(Items from a dataset)
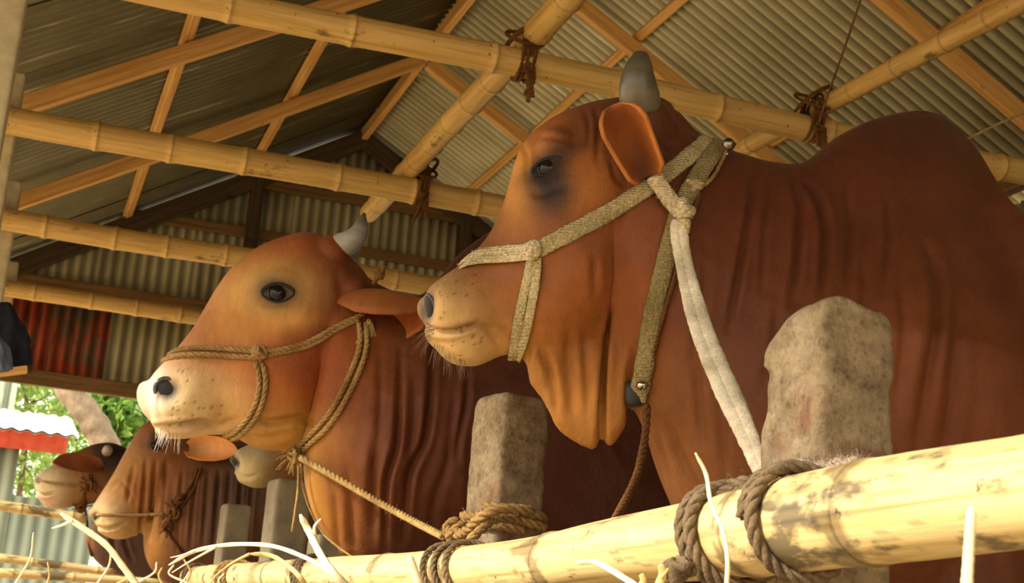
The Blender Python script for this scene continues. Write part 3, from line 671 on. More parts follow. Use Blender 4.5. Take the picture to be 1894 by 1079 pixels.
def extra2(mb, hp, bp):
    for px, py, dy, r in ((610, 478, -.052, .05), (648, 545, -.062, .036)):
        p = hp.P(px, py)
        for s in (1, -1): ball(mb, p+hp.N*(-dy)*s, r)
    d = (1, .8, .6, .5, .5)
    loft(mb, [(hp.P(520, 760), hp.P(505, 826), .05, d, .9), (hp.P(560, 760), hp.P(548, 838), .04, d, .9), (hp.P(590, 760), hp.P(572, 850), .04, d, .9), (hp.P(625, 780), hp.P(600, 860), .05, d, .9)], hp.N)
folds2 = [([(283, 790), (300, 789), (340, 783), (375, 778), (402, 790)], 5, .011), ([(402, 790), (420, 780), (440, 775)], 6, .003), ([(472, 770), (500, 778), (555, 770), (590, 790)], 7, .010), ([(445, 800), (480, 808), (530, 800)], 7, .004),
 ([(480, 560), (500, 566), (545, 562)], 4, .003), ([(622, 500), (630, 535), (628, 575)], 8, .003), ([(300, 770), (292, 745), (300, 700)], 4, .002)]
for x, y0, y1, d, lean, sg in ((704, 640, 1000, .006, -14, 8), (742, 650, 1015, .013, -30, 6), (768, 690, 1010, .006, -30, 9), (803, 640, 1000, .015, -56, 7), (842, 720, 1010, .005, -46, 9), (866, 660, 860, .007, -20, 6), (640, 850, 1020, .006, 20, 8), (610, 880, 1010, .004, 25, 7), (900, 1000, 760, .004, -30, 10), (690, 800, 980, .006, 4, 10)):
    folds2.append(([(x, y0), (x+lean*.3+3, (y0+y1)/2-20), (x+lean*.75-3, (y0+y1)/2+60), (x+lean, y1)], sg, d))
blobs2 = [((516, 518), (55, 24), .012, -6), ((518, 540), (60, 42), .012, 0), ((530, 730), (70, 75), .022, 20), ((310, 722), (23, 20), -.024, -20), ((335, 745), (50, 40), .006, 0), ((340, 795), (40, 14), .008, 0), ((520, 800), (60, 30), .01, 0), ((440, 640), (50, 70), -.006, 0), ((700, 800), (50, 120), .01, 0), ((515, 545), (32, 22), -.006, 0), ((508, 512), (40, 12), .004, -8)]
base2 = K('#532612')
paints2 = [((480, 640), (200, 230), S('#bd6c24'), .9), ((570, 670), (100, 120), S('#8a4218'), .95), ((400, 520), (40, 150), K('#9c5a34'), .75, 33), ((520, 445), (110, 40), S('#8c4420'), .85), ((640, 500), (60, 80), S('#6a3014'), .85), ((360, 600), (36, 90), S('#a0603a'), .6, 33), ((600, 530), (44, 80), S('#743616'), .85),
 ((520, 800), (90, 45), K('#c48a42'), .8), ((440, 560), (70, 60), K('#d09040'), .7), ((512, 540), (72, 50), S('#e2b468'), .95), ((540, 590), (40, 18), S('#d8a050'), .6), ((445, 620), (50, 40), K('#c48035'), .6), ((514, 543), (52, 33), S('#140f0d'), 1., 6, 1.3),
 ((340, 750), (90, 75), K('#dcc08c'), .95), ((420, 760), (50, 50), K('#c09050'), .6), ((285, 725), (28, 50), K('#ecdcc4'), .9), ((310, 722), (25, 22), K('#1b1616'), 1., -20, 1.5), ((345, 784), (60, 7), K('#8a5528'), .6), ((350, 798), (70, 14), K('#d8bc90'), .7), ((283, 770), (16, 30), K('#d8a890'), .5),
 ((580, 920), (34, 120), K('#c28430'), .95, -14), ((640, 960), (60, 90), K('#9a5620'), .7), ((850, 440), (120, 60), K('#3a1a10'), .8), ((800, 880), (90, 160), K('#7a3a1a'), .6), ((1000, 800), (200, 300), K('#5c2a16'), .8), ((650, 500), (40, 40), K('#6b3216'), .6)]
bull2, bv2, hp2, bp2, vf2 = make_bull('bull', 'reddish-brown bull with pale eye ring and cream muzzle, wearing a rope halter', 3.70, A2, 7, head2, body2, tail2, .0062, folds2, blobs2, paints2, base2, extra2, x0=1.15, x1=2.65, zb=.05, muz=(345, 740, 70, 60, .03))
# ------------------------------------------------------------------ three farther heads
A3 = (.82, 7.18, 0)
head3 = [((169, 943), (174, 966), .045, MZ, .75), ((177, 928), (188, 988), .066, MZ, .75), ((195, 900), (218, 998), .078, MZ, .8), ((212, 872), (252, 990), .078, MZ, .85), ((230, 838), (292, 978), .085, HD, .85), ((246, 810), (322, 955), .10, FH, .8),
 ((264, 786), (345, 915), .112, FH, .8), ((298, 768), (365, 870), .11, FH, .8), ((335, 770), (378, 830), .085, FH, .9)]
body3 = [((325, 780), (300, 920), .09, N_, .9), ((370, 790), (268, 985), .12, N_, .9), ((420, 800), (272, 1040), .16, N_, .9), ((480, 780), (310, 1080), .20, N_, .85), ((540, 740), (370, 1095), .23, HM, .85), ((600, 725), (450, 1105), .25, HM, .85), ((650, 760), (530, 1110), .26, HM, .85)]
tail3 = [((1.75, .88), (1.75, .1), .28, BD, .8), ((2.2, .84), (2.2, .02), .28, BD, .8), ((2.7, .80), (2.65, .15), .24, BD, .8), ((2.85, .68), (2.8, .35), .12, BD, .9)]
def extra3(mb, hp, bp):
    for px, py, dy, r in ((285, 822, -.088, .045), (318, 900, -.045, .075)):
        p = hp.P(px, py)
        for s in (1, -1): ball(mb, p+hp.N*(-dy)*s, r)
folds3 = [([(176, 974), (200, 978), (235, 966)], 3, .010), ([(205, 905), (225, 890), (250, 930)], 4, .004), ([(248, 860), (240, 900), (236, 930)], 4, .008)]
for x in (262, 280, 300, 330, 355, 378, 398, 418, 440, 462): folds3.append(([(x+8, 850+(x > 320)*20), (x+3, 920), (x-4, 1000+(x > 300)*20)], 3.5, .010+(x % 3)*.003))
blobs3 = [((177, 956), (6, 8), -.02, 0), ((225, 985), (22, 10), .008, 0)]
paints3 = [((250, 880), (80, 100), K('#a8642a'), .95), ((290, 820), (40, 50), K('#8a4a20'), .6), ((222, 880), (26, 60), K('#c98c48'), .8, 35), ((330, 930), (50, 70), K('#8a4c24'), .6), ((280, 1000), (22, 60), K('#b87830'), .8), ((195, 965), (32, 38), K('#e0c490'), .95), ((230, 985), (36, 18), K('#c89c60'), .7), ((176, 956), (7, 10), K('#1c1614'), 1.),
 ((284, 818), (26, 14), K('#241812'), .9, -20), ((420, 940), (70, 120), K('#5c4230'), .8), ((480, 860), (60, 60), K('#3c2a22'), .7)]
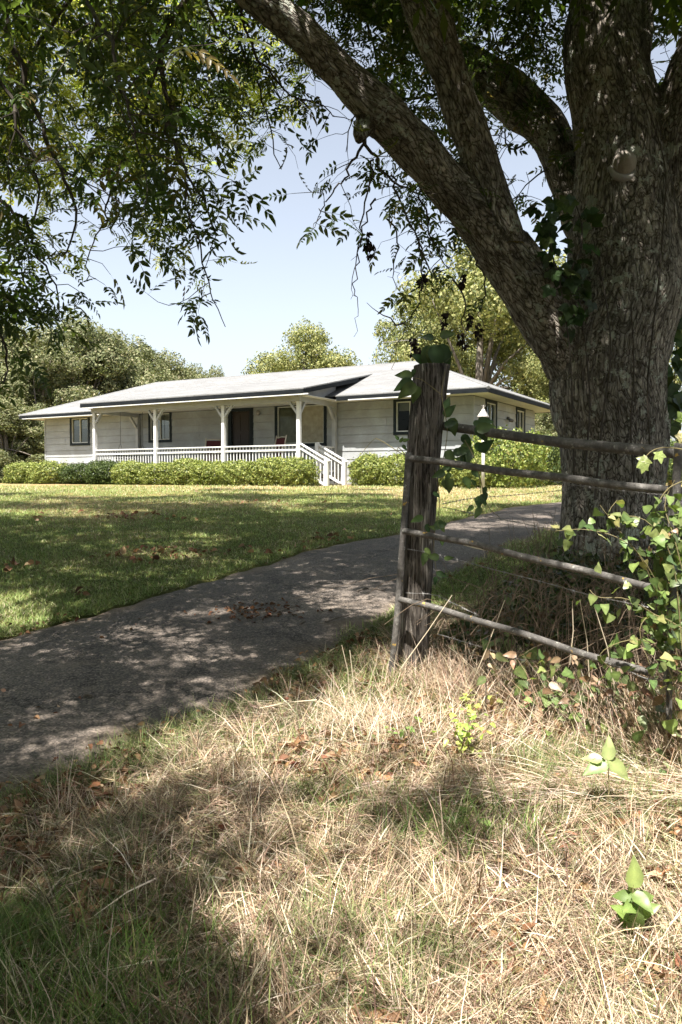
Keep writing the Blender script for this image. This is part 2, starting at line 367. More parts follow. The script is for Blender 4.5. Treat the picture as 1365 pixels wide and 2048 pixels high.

■ WRITTEN PROBLEM ■
Your copy of the data should match it exactly, except that pictures are left out.

■ FINISHED TASK ■
The Blender Python script for this scene continues. Write part 3, from line 671 on. More parts follow. Use Blender 4.5. Take the picture to be 1894 by 1079 pixels.
def extra2(mb, hp, bp):
    for px, py, dy, r in ((610, 478, -.052, .05), (648, 545, -.062, .036)):
        p = hp.P(px, py)
        for s in (1, -1): ball(mb, p+hp.N*(-dy)*s, r)
    d = (1, .8, .6, .5, .5)
    loft(mb, [(hp.P(520, 760), hp.P(505, 826), .05, d, .9), (hp.P(560, 760), hp.P(548, 838), .04, d, .9), (hp.P(590, 760), hp.P(572, 850), .04, d, .9), (hp.P(625, 780), hp.P(600, 860), .05, d, .9)], hp.N)
folds2 = [([(283, 790), (300, 789), (340, 783), (375, 778), (402, 790)], 5, .011), ([(402, 790), (420, 780), (440, 775)], 6, .003), ([(472, 770), (500, 778), (555, 770), (590, 790)], 7, .010), ([(445, 800), (480, 808), (530, 800)], 7, .004),
 ([(480, 560), (500, 566), (545, 562)], 4, .003), ([(622, 500), (630, 535), (628, 575)], 8, .003), ([(300, 770), (292, 745), (300, 700)], 4, .002)]
for x, y0, y1, d, lean, sg in ((704, 640, 1000, .006, -14, 8), (742, 650, 1015, .013, -30, 6), (768, 690, 1010, .006, -30, 9), (803, 640, 1000, .015, -56, 7), (842, 720, 1010, .005, -46, 9), (866, 660, 860, .007, -20, 6), (640, 850, 1020, .006, 20, 8), (610, 880, 1010, .004, 25, 7), (900, 1000, 760, .004, -30, 10), (690, 800, 980, .006, 4, 10)):
    folds2.append(([(x, y0), (x+lean*.3+3, (y0+y1)/2-20), (x+lean*.75-3, (y0+y1)/2+60), (x+lean, y1)], sg, d))
blobs2 = [((516, 518), (55, 24), .012, -6), ((518, 540), (60, 42), .012, 0), ((530, 730), (70, 75), .022, 20), ((310, 722), (23, 20), -.024, -20), ((335, 745), (50, 40), .006, 0), ((340, 795), (40, 14), .008, 0), ((520, 800), (60, 30), .01, 0), ((440, 640), (50, 70), -.006, 0), ((700, 800), (50, 120), .01, 0), ((515, 545), (32, 22), -.006, 0), ((508, 512), (40, 12), .004, -8)]
base2 = K('#532612')
paints2 = [((480, 640), (200, 230), S('#bd6c24'), .9), ((570, 670), (100, 120), S('#8a4218'), .95), ((400, 520), (40, 150), K('#9c5a34'), .75, 33), ((520, 445), (110, 40), S('#8c4420'), .85), ((640, 500), (60, 80), S('#6a3014'), .85), ((360, 600), (36, 90), S('#a0603a'), .6, 33), ((600, 530), (44, 80), S('#743616'), .85),
 ((520, 800), (90, 45), K('#c48a42'), .8), ((440, 560), (70, 60), K('#d09040'), .7), ((512, 540), (72, 50), S('#e2b468'), .95), ((540, 590), (40, 18), S('#d8a050'), .6), ((445, 620), (50, 40), K('#c48035'), .6), ((514, 543), (52, 33), S('#140f0d'), 1., 6, 1.3),
 ((340, 750), (90, 75), K('#dcc08c'), .95), ((420, 760), (50, 50), K('#c09050'), .6), ((285, 725), (28, 50), K('#ecdcc4'), .9), ((310, 722), (25, 22), K('#1b1616'), 1., -20, 1.5), ((345, 784), (60, 7), K('#8a5528'), .6), ((350, 798), (70, 14), K('#d8bc90'), .7), ((283, 770), (16, 30), K('#d8a890'), .5),
 ((580, 920), (34, 120), K('#c28430'), .95, -14), ((640, 960), (60, 90), K('#9a5620'), .7), ((850, 440), (120, 60), K('#3a1a10'), .8), ((800, 880), (90, 160), K('#7a3a1a'), .6), ((1000, 800), (200, 300), K('#5c2a16'), .8), ((650, 500), (40, 40), K('#6b3216'), .6)]
bull2, bv2, hp2, bp2, vf2 = make_bull('bull', 'reddish-brown bull with pale eye ring and cream muzzle, wearing a rope halter', 3.70, A2, 7, head2, body2, tail2, .0062, folds2, blobs2, paints2, base2, extra2, x0=1.15, x1=2.65, zb=.05, muz=(345, 740, 70, 60, .03))
# ------------------------------------------------------------------ three farther heads
A3 = (.82, 7.18, 0)
head3 = [((169, 943), (174, 966), .045, MZ, .75), ((177, 928), (188, 988), .066, MZ, .75), ((195, 900), (218, 998), .078, MZ, .8), ((212, 872), (252, 990), .078, MZ, .85), ((230, 838), (292, 978), .085, HD, .85), ((246, 810), (322, 955), .10, FH, .8),
 ((264, 786), (345, 915), .112, FH, .8), ((298, 768), (365, 870), .11, FH, .8), ((335, 770), (378, 830), .085, FH, .9)]
body3 = [((325, 780), (300, 920), .09, N_, .9), ((370, 790), (268, 985), .12, N_, .9), ((420, 800), (272, 1040), .16, N_, .9), ((480, 780), (310, 1080), .20, N_, .85), ((540, 740), (370, 1095), .23, HM, .85), ((600, 725), (450, 1105), .25, HM, .85), ((650, 760), (530, 1110), .26, HM, .85)]
tail3 = [((1.75, .88), (1.75, .1), .28, BD, .8), ((2.2, .84), (2.2, .02), .28, BD, .8), ((2.7, .80), (2.65, .15), .24, BD, .8), ((2.85, .68), (2.8, .35), .12, BD, .9)]
def extra3(mb, hp, bp):
    for px, py, dy, r in ((285, 822, -.088, .045), (318, 900, -.045, .075)):
        p = hp.P(px, py)
        for s in (1, -1): ball(mb, p+hp.N*(-dy)*s, r)
folds3 = [([(176, 974), (200, 978), (235, 966)], 3, .010), ([(205, 905), (225, 890), (250, 930)], 4, .004), ([(248, 860), (240, 900), (236, 930)], 4, .008)]
for x in (262, 280, 300, 330, 355, 378, 398, 418, 440, 462): folds3.append(([(x+8, 850+(x > 320)*20), (x+3, 920), (x-4, 1000+(x > 300)*20)], 3.5, .010+(x % 3)*.003))
blobs3 = [((177, 956), (6, 8), -.02, 0), ((225, 985), (22, 10), .008, 0)]
paints3 = [((250, 880), (80, 100), K('#a8642a'), .95), ((290, 820), (40, 50), K('#8a4a20'), .6), ((222, 880), (26, 60), K('#c98c48'), .8, 35), ((330, 930), (50, 70), K('#8a4c24'), .6), ((280, 1000), (22, 60), K('#b87830'), .8), ((195, 965), (32, 38), K('#e0c490'), .95), ((230, 985), (36, 18), K('#c89c60'), .7), ((176, 956), (7, 10), K('#1c1614'), 1.),
 ((284, 818), (26, 14), K('#241812'), .9, -20), ((420, 940), (70, 120), K('#5c4230'), .8), ((480, 860), (60, 60), K('#3c2a22'), .7)]
Keep writing the Blender script for this image. This is part 2, starting at line 367. More parts follow. The script is for Blender 4.5. Treat the picture as 1365 pixels wide and 2048 pixels high.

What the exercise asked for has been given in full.